Geoscience Reference
In-Depth Information
9
Modeling the Arctic Climate System
Overview
Much of our current understanding of the Arctic climate system comes
from numerical models. Numerical modeling experiments help us to
understand interactions and feedbacks between variables and system
components that can be difficult, if often impossible, to address
from observations alone. A powerful tool in this regard is sensitivity
experiments, whereby results from a control simulation, with “standard”
model inputs or boundary conditions (e.g., atmospheric composition,
sea ice extent) are compared to results from simulations in which inputs
or boundary conditions are altered, thereby capturing the importance
of the alteration on the modeled system. From previous chapters, the
reader should already be familiar with some of the applications of
numerical models. In Chapter 5 , we discussed aspects of cloud radiative
forcing based on output from radiative transfer models. Chapter 7 briefly
examined the application of thermodynamic models to understand sea
ice growth.

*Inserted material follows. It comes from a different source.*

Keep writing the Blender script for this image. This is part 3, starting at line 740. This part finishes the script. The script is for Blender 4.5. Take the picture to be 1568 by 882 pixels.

Many studies of the atmospheric circulation discussed in
Chapter 4 make use of output from atmospheric reanalysis systems, in
which historical atmospheric and surface observations are assimilated
within a weather prediction model to provide multidecadal gridded
time series of atmospheric and surface variables (e.g., pressure heights,
winds, and humidity at various pressure levels, precipitation, and
evapotranspiration). Reanalyses are especially valuable in Arctic research
as they provide information on variables which are only sparsely
observed, such as precipitation and evapotranspiration.